In particolare, possono accedere al regime agevolativo solo i lavoratori che (art. 16, co. 1, D.LGS. n. 147/2015):
- non sono stati residenti in Italia nei due periodi di imposta precedenti il predetto trasferimento e si impegnano a permanervi per almeno 2 anni;
- prestano l’attività lavorativa prevalentemente nel territorio italiano.
Il regime in questione vale anche per i cittadini UE e, dal 2017, per quelli di Stati extra UE (con i quali è in vigore una convenzione per evitare le doppie imposizioni o un accordo sullo scambio di informazioni in materia fiscale), che soddisfano uno dei seguenti requisiti (art. 16, co. 2 , D.LGS. n. 147/2015):
- sono in possesso di un titolo di laurea e hanno svolto continuativamente un’attività di lavoro dipendente, ovvero autonomo oppure d’impresa fuori dall’Italia negli ultimi 24 mesi o più;
- hanno svolto continuativamente un’attività di studio fuori dall’Italia negli ultimi 24 mesi o più, conseguendo un titolo di laurea ovvero una specializzazione post lauream.

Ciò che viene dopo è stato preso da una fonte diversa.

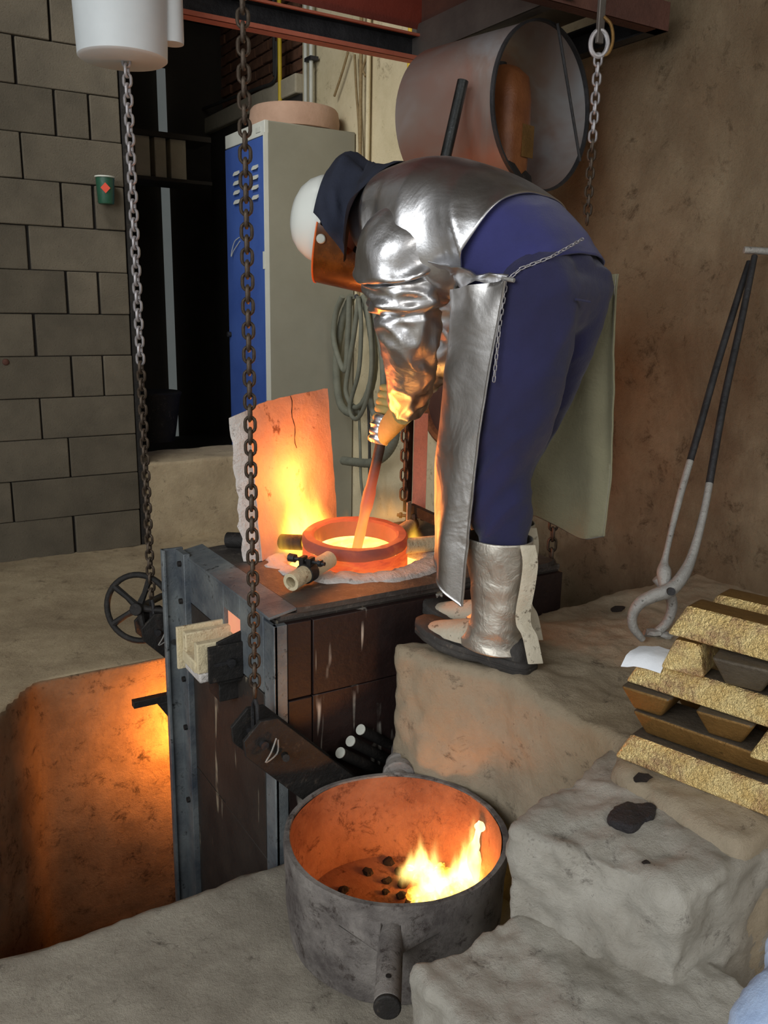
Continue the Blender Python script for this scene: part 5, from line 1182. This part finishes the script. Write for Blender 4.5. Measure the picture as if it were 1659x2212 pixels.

Il caso sottoposto all’attenzione dell’Amministrazione finanziaria riguarda tale ultima ipotesi. In particolare, un cittadino italiano si rivolgeva all’Agenzia delle Entrate rappresentando di:
- essersi laureato;
- aver lavorato dal 2013 al 14 febbraio 2016 alle dipendenze di una società italiana con contratto a tempo indeterminato;
- essere stato distaccato dal 15 febbraio 2016 presso una società del gruppo internazionale con sede nella Repubblica Popolare Cinese con contratto regolamentato dalla legislazione del Paese estero;
- essersi iscritto all’AIRE nel giugno 2016;
- essere rientrato in Italia dal 1º gennaio 2021, lavorando per la stessa società per la quale aveva prestato la sua attività prima del distacco all’estero.
L’istante chiedeva all’Agenzia delle Entrate se vi fossero le condizioni per accedere al regime di favore ai sensi dell’art. 16, co. 2, D.LGS. n. 147/2015.
Nell’argomentare la propria soluzione (meramente interlocutoria e non definitiva), l’Agenzia delle Entrate, richiamando la recente circolare n. 33 del 28 dicembre 2020 (cfr., in q. sito, M. DE VITA, Regime speciale per i lavoratori impatriati: i chiarimenti forniti dall’Agenzia delle Entrate), si limita a fornire una serie di interessanti criteri alla luce dei quali risolvere la questione (nel caso di specie, non era possibile fornire una soluzione definitiva mancando taluni elementi di fatto).
La regola di principio illustrata dall’Amministrazione finanziaria muove dalla considerazione che, con riferimento ai contribuenti che rientrano a seguito di distacco all’estero, non può essere riconosciuto il beneficio fiscale in presenza del medesimo contratto e del medesimo datore di lavoro.
L’impatriato può accedere al regime fiscale di favore solo nell’ipotesi in cui l’attività svolta “costituisca una “nuova” attività lavorativa, in virtù della sottoscrizione di un nuovo contratto di lavoro, diverso dal contratto in essere in Italia prima del distacco” e dell’assunzione di “un ruolo aziendale differente rispetto a quello originario”.
L’agevolazione non è applicabile – precisa ancora l’Amministrazione finanziaria – nelle ipotesi in cui “il soggetto, pur in presenza di un “nuovo” contratto per l’assunzione di un “nuovo” ruolo aziendale al momento dell’impatrio, rientri in una situazione di “continuità” con la precedente posizione lavorativa svolta nel territorio dello Stato prima dell’espatrio”. Per l’Agenzia delle Entrate costituiscono, a titolo esemplificativo, indici di una situazione di continuità sostanziale:
- il riconoscimento di ferie maturate prima del nuovo accordo contrattuale;
- il riconoscimento dell’anzianità dalla data di prima assunzione;
- l’assenza del periodo di prova;
- la previsione nel contratto di clausole in cui si prevede che, alla fine del distacco, il distaccato sarà reinserito nell’ambito dell’organizzazione della società distaccante e torneranno ad applicarsi i termini e le condizioni di lavoro presso la società di appartenenza in vigore prima del distacco.
In conclusione, per l’Agenzia, l’istante potrà fruire del regime degli impatriati a decorrere dal periodo di imposta 2021 solo nell’ipotesi in cui l’attività lavorativa post rientro non si ponga in continuità con la posizione lavorativa precedente al distacco.